District of Corruption

Much Ado About Paul

Ron Paul’s victory in the CPAC straw poll triggered renewed discussion of his message, a discussion typically styled as an a la carte acceptance or rejection of his various recommendations and stances. So, for example, Jonah Goldberg will go along with auditing the Fed, kind of, and he isn’t part of the neoconservative cabal, and...

I am dying to know how each individual movement lackey feels about Paul. Really I am. Yet the overall verdict already is in and it’s not necessarily wrong because it’s being expressed by the neocons or the establishment or the GOP hacks or whoever. It’s that Ron Paul doesn’t function well as the leader of one of the two governing parties.

Paul did and does function quite well as a feisty congressman, leveling trenchant attacks on bureaucratic overreach, fiscal and monetary malfunction, late-stage imperial insanity, and basic black-and-white anti-Constitutionalism. He’s at his best when inserting into the Congressional Record his calm, voice-in-the-wind soliloquies. Alas, his avuncular qualities do not translate well into higher-profile affairs where he often looks lost standing next to airbrushed FOX darlings. Perhaps more damagingly, he lacks the PR grace and maneuverability required to remove a certain prefabricated tone from his on-the-spot answers to direct questions. The Constitution is fundamental, the free market is a fine idea to have somewhere in mind, but the two are not acceptable answers to every imaginable social, cultural, and political question.

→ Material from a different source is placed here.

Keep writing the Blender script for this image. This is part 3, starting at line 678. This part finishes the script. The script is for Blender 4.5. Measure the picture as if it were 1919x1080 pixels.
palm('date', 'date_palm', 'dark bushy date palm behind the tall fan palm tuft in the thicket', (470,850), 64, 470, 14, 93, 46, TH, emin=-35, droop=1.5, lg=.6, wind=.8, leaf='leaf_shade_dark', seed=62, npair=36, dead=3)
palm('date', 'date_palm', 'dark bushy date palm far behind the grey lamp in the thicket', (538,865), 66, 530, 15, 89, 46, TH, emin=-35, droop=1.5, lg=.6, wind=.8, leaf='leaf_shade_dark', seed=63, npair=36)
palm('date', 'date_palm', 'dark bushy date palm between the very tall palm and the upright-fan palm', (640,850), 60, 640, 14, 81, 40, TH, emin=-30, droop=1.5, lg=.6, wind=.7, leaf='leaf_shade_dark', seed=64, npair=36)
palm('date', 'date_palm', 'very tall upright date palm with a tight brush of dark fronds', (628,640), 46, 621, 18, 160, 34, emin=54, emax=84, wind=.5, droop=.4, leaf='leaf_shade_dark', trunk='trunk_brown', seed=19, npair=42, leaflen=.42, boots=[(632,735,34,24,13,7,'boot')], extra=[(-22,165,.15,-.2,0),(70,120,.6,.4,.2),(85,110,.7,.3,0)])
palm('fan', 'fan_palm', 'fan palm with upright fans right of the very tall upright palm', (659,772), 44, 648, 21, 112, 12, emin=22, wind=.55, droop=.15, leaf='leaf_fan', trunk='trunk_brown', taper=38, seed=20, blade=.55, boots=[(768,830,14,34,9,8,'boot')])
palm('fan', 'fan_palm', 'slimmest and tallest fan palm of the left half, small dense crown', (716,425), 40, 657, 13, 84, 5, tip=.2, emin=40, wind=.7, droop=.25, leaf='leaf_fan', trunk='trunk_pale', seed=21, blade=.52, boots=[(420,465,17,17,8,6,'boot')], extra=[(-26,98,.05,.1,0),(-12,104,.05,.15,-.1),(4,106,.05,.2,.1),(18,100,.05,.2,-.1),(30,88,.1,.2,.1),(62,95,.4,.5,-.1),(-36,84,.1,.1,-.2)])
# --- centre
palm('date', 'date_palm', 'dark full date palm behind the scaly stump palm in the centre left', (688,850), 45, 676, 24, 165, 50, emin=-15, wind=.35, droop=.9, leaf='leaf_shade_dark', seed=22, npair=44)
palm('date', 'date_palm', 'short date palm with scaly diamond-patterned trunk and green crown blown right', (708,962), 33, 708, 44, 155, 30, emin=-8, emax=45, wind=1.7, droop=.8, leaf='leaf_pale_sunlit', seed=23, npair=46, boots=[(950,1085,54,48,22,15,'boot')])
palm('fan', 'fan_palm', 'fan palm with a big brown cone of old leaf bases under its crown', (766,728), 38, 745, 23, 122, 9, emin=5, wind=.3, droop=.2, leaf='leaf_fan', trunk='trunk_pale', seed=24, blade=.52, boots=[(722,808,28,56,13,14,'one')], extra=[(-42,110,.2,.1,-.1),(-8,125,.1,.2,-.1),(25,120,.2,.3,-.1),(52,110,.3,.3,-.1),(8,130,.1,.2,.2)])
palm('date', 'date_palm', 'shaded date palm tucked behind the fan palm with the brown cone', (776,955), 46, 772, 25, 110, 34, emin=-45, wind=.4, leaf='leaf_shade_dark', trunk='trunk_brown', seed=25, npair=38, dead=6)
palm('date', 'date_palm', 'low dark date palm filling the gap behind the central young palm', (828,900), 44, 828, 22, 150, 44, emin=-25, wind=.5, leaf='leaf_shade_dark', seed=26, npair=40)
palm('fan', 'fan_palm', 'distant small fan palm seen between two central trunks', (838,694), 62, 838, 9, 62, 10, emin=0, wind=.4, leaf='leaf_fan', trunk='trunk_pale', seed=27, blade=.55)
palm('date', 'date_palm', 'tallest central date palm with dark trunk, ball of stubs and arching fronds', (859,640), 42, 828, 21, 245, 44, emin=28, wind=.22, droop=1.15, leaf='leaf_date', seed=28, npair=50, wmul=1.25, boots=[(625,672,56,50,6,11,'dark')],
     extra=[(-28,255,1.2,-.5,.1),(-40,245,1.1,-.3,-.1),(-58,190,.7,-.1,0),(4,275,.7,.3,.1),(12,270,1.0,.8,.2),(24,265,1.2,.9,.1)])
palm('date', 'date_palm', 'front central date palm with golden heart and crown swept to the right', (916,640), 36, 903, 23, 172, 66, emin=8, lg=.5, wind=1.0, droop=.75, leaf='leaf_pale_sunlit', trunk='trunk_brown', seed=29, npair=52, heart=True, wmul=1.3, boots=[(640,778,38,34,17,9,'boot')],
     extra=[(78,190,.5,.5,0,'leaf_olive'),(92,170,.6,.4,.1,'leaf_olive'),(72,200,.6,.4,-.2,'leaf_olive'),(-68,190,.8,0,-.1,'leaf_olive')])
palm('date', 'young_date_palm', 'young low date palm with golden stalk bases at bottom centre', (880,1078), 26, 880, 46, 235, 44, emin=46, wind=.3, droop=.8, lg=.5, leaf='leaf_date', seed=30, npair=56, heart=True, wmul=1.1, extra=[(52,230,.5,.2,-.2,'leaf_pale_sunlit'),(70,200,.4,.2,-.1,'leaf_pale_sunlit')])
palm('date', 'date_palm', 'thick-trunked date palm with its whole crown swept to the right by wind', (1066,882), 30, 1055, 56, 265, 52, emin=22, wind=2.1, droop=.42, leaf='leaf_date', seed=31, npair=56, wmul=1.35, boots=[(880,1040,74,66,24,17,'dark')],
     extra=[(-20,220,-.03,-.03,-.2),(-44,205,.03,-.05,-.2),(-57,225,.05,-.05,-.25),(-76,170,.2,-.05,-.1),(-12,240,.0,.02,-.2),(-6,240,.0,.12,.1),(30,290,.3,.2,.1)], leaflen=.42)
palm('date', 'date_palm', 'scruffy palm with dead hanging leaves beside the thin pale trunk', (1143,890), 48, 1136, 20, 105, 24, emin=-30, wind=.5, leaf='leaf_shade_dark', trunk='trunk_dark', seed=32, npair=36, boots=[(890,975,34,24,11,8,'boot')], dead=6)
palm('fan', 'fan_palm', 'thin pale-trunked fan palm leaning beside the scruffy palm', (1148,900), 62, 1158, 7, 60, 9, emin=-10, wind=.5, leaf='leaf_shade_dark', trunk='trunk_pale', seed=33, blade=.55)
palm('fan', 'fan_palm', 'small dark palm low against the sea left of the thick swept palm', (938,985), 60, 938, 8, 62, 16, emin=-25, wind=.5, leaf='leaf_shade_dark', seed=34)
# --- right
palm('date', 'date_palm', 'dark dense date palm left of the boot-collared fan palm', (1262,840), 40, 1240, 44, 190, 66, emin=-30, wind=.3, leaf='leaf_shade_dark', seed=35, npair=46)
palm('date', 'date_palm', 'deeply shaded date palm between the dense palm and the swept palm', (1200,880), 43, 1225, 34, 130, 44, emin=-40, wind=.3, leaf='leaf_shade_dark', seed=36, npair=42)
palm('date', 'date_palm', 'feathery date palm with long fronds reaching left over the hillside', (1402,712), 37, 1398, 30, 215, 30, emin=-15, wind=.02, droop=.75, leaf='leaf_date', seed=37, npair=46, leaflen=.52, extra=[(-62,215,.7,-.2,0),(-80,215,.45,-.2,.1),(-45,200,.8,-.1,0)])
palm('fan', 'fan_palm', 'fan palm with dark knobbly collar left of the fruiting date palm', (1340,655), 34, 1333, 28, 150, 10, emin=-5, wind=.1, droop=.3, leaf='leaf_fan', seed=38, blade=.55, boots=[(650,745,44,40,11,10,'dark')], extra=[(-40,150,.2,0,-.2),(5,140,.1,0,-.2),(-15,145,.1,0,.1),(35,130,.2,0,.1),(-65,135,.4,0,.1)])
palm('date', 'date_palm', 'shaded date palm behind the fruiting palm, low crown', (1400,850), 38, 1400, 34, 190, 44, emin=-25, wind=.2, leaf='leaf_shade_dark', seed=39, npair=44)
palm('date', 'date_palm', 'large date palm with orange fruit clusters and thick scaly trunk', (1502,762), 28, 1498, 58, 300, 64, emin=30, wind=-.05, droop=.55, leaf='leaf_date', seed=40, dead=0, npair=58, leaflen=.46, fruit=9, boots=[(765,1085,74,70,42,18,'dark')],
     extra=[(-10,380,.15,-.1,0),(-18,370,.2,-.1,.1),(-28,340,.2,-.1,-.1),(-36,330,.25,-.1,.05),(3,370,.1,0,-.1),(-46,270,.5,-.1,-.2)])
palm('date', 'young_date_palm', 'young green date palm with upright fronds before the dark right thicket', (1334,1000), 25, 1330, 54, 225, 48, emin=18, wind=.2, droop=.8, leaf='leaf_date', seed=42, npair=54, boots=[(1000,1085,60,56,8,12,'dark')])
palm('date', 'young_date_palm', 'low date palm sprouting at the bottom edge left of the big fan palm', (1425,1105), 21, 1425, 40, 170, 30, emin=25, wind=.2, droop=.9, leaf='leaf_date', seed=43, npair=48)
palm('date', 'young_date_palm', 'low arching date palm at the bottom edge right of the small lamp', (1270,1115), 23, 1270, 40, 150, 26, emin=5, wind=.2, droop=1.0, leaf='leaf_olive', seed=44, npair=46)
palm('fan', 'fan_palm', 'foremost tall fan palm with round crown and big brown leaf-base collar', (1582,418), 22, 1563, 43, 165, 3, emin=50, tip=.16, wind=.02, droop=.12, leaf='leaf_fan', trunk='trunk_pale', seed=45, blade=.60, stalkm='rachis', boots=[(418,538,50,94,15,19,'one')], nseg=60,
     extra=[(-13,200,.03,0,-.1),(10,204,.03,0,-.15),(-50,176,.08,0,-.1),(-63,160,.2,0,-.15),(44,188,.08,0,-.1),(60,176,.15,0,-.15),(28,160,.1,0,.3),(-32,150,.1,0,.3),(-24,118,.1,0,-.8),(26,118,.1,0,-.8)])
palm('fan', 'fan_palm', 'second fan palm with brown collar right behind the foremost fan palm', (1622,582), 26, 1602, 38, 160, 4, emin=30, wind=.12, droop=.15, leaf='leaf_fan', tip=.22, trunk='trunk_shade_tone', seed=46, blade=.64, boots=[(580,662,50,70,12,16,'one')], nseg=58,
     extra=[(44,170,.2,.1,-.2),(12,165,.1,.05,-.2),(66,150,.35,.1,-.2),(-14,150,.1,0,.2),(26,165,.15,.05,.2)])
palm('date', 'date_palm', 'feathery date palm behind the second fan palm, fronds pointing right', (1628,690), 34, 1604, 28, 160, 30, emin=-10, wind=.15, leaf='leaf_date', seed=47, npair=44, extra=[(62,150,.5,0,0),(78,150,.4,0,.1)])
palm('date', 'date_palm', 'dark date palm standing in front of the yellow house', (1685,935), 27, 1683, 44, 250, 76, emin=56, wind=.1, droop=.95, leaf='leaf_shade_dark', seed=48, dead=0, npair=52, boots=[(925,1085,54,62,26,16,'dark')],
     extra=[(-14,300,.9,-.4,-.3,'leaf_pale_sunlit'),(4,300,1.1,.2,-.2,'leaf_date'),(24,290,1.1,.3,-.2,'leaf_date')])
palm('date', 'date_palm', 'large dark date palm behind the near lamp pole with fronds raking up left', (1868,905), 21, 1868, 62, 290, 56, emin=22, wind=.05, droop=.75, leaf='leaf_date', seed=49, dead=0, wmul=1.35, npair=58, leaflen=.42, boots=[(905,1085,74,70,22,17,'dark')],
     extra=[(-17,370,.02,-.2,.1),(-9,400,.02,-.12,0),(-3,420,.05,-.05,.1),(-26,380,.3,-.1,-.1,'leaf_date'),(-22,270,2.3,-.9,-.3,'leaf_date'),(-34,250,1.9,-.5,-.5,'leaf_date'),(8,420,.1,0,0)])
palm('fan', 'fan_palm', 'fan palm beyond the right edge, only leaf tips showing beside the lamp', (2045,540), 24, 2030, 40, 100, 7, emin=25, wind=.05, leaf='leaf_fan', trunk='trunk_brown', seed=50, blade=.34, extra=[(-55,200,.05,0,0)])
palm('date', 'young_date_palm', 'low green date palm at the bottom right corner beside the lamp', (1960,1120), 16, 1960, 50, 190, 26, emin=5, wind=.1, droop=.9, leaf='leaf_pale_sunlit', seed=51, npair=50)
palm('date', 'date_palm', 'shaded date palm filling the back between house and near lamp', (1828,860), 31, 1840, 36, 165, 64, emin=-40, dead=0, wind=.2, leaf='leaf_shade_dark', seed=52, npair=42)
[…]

Maybe Paul cannot entirely be blamed for the balance of the following he has attracted, which I admit has made it more difficult for me to maintain my Paulite enthusiasm. At the last Campaign for Liberty meeting I attended, now almost two years ago, organizers looked on as a greasy thirty-something with coke-bottle glasses, after soliciting his mother’s permission, generously handed me a complimentary Ron Paul bumper sticker and some articles by David Icke identifying Kris Kristofferson and William F. Buckley, Jr. as enlisted members of the world conspiracy of shape-shifting lizard tyrants.

If Paul retains any charm for members of the Alternative Right it is because he alone among national figures would do serious deep-impact damage to the managerial welfare state. He may be out of touch and at times a little befuddled, but he honestly is what he is and likely would see through the elimination of whole national bureaucracies. This is what sustains admiration and qualified loyalty within our little circle. So our house guru reminded me recently.

I’m starting to cultivate the reverse attitude toward Paul’s activity in truth-telling and radical reform. I’m unable to convince myself that the system deserves any outstretched hand at all. Perhaps Paul—perhaps we, by extension—ought to just quiet down and allow events to play themselves out. Perhaps it’s even best that the political class have encouragement, not opposition. Maybe you should be calling your elected representatives, not to issue cautionary warning, but to remind them that social programs, unlimited domestic spending, and open immigration truly are fine expressions of our national ideals, and that doom-saying critics speak merely from pathology and hate.

If the political class wants the rope with which to hang itself, perhaps it should have it.